Only the lines from the start of the data through the line with "return x * SN + y * CS" belong in the copy. Restate them word for word, minus the pictures.

MATERIAL PROVIDED →
○ ○ ○ ○ ○ ○ ○

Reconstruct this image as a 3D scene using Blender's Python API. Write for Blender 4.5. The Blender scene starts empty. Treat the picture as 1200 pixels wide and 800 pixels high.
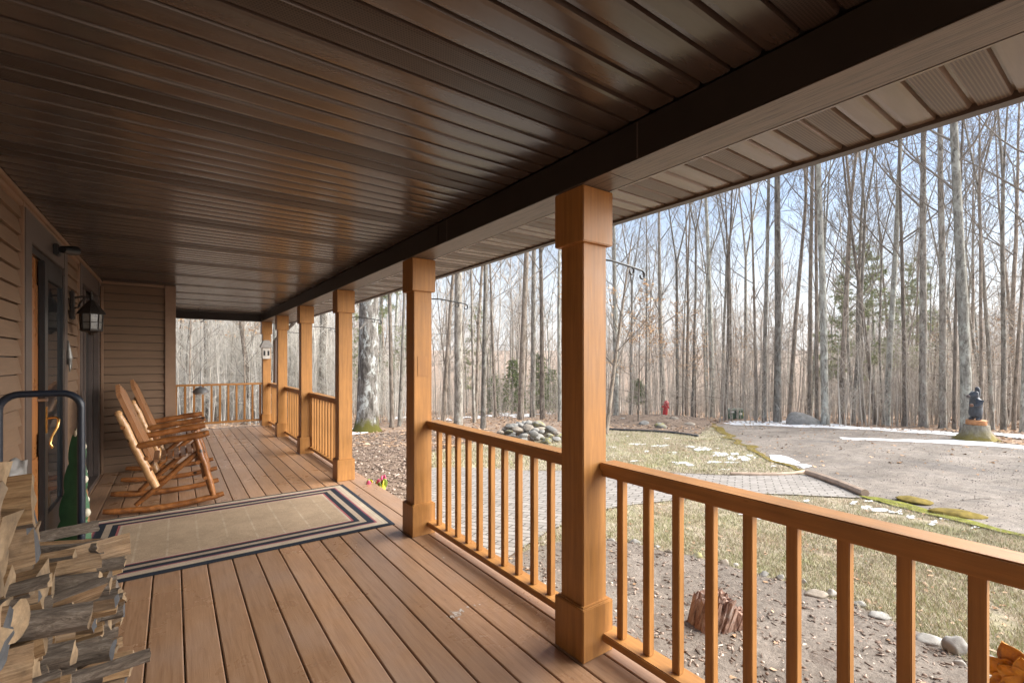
import bpy, bmesh, math, random
import numpy as np
from mathutils import Vector, Matrix, noise

random.seed(7)
RNG = np.random.default_rng(11)
S = bpy.context.scene
COL = S.collection
PI = math.pi
R = math.radians

# ------------------------------------------------------------------ camera geometry
FPX, HY, CH = 550.0, 421.5, 1.4
YAW = math.atan(397.5 / 550.0)
CS, SN = math.cos(YAW), math.sin(YAW)


def depth(x, y):
    return x * SN + y * CS


def sstep(a, b, v):
    t = min(1.0, max(0.0, (v - a) / (b - a)))
    return t * t * (3 - 2 * t)


def gz0(x, y):
    """large scale height of the land"""
    f = depth(x, y)
    z = -0.27
    if f > 2:
        z -= 0.056 * (f - 2)
    if f > 21:
        z -= 0.037 * (f - 21)
    if f > 70:
        z += 0.20 * (f - 70)
    if f > 170:
        z -= 0.09 * (f - 170)
    return z


def gz(x, y):
    f = depth(x, y)
    a = 0.03 * sstep(2.5, 8, f) + 0.12 * sstep(18, 30, f)
    z = gz0(x, y)
    z += a * noise.noise(Vector((x * 0.35, y * 0.35, 3.1))) + 0.5 * a * noise.noise(Vector((x * 1.1, y * 1.1, 9.0)))
    return z


def ray(px, py):
    t = (px - 600.0) / FPX
    return Vector((t * CS + SN, CS - t * SN, -(py - HY) / FPX))


def G(px, py, fmax=160.0):
    """point of the ground seen in that direction"""
    d = ray(px, py)
    lo, hi = 0.5, fmax
    f = lo
    step = 0.1
    while f < fmax:
        p = d * f
        if p.z + CH < gz0(p.x, p.y):
            hi = f
            lo = f - step
            break
        f += step
        step = max(0.1, f * 0.02)
    for _ in range(30):
        m = 0.5 * (lo + hi)
        p = d * m
        if p.z + CH < gz0(p.x, p.y):
            hi = m
        else:
            lo = m
    p = d * hi
    return Vector((p.x, p.y, gz(p.x, p.y)))


# ------------------------------------------------------------------ materials
def new_mat(name):
    m = bpy.data.materials.new(name)
    m.use_nodes = True
    nt = m.node_tree
    b = nt.nodes["Principled BSDF"]
    return m, nt, b


def N(nt, t, **kw):
    n = nt.nodes.new(t)
    for k, v in kw.items():
        setattr(n, k, v)
    return n


def L(nt, a, b):
    nt.links.new(a, b)


def c4(c):
    return (c[0], c[1], c[2], 1.0)


def coords(nt, scale=(1, 1, 1), rot=(0, 0, 0), src='Object', rnd=False):
    tc = N(nt, 'ShaderNodeTexCoord')
    mp = N(nt, 'ShaderNodeMapping')
    mp.inputs['Scale'].default_value = scale
    mp.inputs['Rotation'].default_value = rot
    L(nt, tc.outputs[src], mp.inputs['Vector'])
    if rnd:
        oi = N(nt, 'ShaderNodeObjectInfo')
        mu = N(nt, 'ShaderNodeMath', operation='MULTIPLY')
        mu.inputs[1].default_value = 37.0
        L(nt, oi.outputs['Random'], mu.inputs[0])
        cb = N(nt, 'ShaderNodeCombineXYZ')
        for i in range(3):
            L(nt, mu.outputs[0], cb.inputs[i])
        L(nt, cb.outputs[0], mp.inputs['Location'])
    return mp.outputs[0]


def tex_noise(nt, vec, scale, detail=5, rough=0.6, dist=0.0):
    n = N(nt, 'ShaderNodeTexNoise')
    n.inputs['Scale'].default_value = scale
    n.inputs['Detail'].default_value = detail
    n.inputs['Roughness'].default_value = rough
    n.inputs['Distortion'].default_value = dist
    if vec is not None:
        L(nt, vec, n.inputs['Vector'])
    return n.outputs['Fac']


def ramp(nt, fac, stops, interp='LINEAR'):
    r = N(nt, 'ShaderNodeValToRGB')
    r.color_ramp.interpolation = interp
    el = r.color_ramp.elements
    while len(el) < len(stops):
        el.new(0.5)
    for e, (p, c) in zip(el, stops):
        e.position = p
        e.color = c4(c) if not isinstance(c, (int, float)) else (c, c, c, 1)
    L(nt, fac, r.inputs[0])
    return r.outputs[0]


def mixc(nt, fac, a, b, mode='MIX'):
    m = N(nt, 'ShaderNodeMix', data_type='RGBA', blend_type=mode)
    for sock, v in ((m.inputs[0], fac), (m.inputs[6], a), (m.inputs[7], b)):
        if isinstance(v, (int, float)):
            sock.default_value = v
        elif isinstance(v, tuple):
            sock.default_value = c4(v)
        else:
            L(nt, v, sock)
    return m.outputs[2]


def math_n(nt, op, a, b=None):
    m = N(nt, 'ShaderNodeMath', operation=op)
    for i, v in enumerate((a, b)):
        if v is None:
            continue
        if isinstance(v, (int, float)):
            m.inputs[i].default_value = v
        else:
            L(nt, v, m.inputs[i])
    return m.outputs[0]


def bump(nt, b, h, strength=0.3, dist=0.01):
    bp = N(nt, 'ShaderNodeBump')
    bp.inputs['Strength'].default_value = strength
    bp.inputs['Distance'].default_value = dist
    L(nt, h, bp.inputs['Height'])
    L(nt, bp.outputs[0], b.inputs['Normal'])


def island(nt):
    return N(nt, 'ShaderNodeNewGeometry').outputs['Random Per Island']


def objrand(nt):
    return N(nt, 'ShaderNodeObjectInfo').outputs['Random']


def simple(name, col, rough=0.5, metal=0.0, var=0.12, scale=20.0, bmp=0.0, spec=0.5, stretch=(1, 1, 1), isl=0.0):
    m, nt, b = new_mat(name)
    v = coords(nt, stretch)
    f = tex_noise(nt, v, scale)
    lo = tuple(c * (1 - var) for c in col)
    hi = tuple(min(1, c * (1 + var)) for c in col)
    c = ramp(nt, f, [(0.3, lo), (0.7, hi)])
    if isl:
        iv = ramp(nt, island(nt), [(0, 1 - isl), (1, 1 + isl * 0.6)])
        c = mixc(nt, 1.0, c, iv, 'MULTIPLY')
    L(nt, c, b.inputs['Base Color'])
    b.inputs['Roughness'].default_value = rough
    b.inputs['Metallic'].default_value = metal
    b.inputs['Specular IOR Level'].default_value = spec
    if bmp:
        bump(nt, b, f, bmp, 0.004)
    return m


def wood_paint(name, col, axis, rough=0.5, grain=0.22, isl=0.1, spec=0.4):
    """stained timber: long grain along one axis"""
    m, nt, b = new_mat(name)
    st = [22, 22, 22]
    st[axis] = 1.2
    f = tex_noise(nt, coords(nt, tuple(st), rnd=True), 2.2, 6, 0.65, 0.4)
    f2 = tex_noise(nt, coords(nt), 3.1, 4)
    lo = tuple(c * (1 - grain) for c in col)
    hi = tuple(min(1, c * (1 + grain * 0.7)) for c in col)
    c = ramp(nt, f, [(0.3, lo), (0.68, hi)])
    c = mixc(nt, 1.0, c, ramp(nt, f2, [(0.3, 0.82), (0.7, 1.08)]), 'MULTIPLY')
    iv = ramp(nt, island(nt), [(0, 1 - isl), (1, 1 + isl * 0.6)])
    c = mixc(nt, 1.0, c, iv, 'MULTIPLY')
    # small scuffs and pin knots
    vo = N(nt, 'ShaderNodeTexVoronoi')
    vo.inputs['Scale'].default_value = 9.0
    kst = [2.0, 2.0, 2.0]
    kst[axis] = 0.7
    L(nt, coords(nt, tuple(kst)), vo.inputs['Vector'])
    k = ramp(nt, vo.outputs['Distance'], [(0.0, 1.0), (0.075, 0.0)])
    c = mixc(nt, math_n(nt, 'MULTIPLY', k, 0.55), c, tuple(x * 0.35 for x in col))
    L(nt, c, b.inputs['Base Color'])
    rr = ramp(nt, f2, [(0.3, rough - 0.1), (0.7, rough + 0.12)])
    L(nt, rr, b.inputs['Roughness'])
    b.inputs['Specular IOR Level'].default_value = spec
    bump(nt, b, f, 0.18, 0.003)
    return m


M = {}
OR = (0.385, 0.175, 0.046)
M['post_wood'] = wood_paint('stained_post_wood', OR, 2, 0.5, 0.24)
M['rail_wood'] = wood_paint('stained_rail_wood', OR, 1, 0.5, 0.24)
M['rail_wood_x'] = wood_paint('stained_rail_wood_across', OR, 0, 0.5, 0.16)


def deck_mat():
    m, nt, b = new_mat('worn_deck_stain')
    g = tex_noise(nt, coords(nt, (30, 1.6, 30)), 2.0, 7, 0.65, 0.6)
    w = tex_noise(nt, coords(nt), 1.7, 6, 0.62, 0.3)
    w2 = tex_noise(nt, coords(nt, (2, 0.7, 1)), 6.0, 6, 0.7)
    c = ramp(nt, g, [(0.25, (0.245, 0.132, 0.071)), (0.5, (0.345, 0.197, 0.110)), (0.75, (0.41, 0.25, 0.152))])
    c = mixc(nt, ramp(nt, w, [(0.45, 0.0), (0.72, 0.55)]), c, (0.34, 0.245, 0.19))
    c = mixc(nt, ramp(nt, w2, [(0.58, 0.0), (0.75, 0.5)]), c, (0.175, 0.10, 0.066))
    iv = ramp(nt, island(nt), [(0, 0.84), (1, 1.1)])
    c = mixc(nt, 1.0, c, iv, 'MULTIPLY')
    # spots of grit and a few pale droppings of paint
    vo = N(nt, 'ShaderNodeTexVoronoi')
    vo.inputs['Scale'].default_value = 7.0
    L(nt, coords(nt), vo.inputs['Vector'])
    k = ramp(nt, vo.outputs['Distance'], [(0.0, 1.0), (0.03, 1.0), (0.045, 0.0)])
    c = mixc(nt, math_n(nt, 'MULTIPLY', k, 0.5), c, (0.10, 0.06, 0.045))
    L(nt, c, b.inputs['Base Color'])
    L(nt, ramp(nt, w, [(0.35, 0.24), (0.7, 0.46)]), b.inputs['Roughness'])
    b.inputs['Specular IOR Level'].default_value = 0.45
    bump(nt, b, g, 0.25, 0.003)
    return m


M['deck'] = deck_mat()


def splat_mat():
    m, nt, b = new_mat('dried_white_splash')
    f = tex_noise(nt, coords(nt), 60, 4)
    L(nt, ramp(nt, f, [(0.4, (0.30, 0.19, 0.12)), (0.6, (0.58, 0.53, 0.48))]), b.inputs['Base Color'])
    b.inputs['Roughness'].default_value = 0.7
    return m


M['splash'] = splat_mat()

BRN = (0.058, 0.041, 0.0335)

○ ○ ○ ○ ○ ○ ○

SOLUTION TO THIS TASK →
Reconstruct this image as a 3D scene using Blender's Python API. Write for Blender 4.5. The Blender scene starts empty. Treat the picture as 1200 pixels wide and 800 pixels high.
import bpy, bmesh, math, random
import numpy as np
from mathutils import Vector, Matrix, noise

random.seed(7)
RNG = np.random.default_rng(11)
S = bpy.context.scene
COL = S.collection
PI = math.pi
R = math.radians

# ------------------------------------------------------------------ camera geometry
FPX, HY, CH = 550.0, 421.5, 1.4
YAW = math.atan(397.5 / 550.0)
CS, SN = math.cos(YAW), math.sin(YAW)


def depth(x, y):
    return x * SN + y * CS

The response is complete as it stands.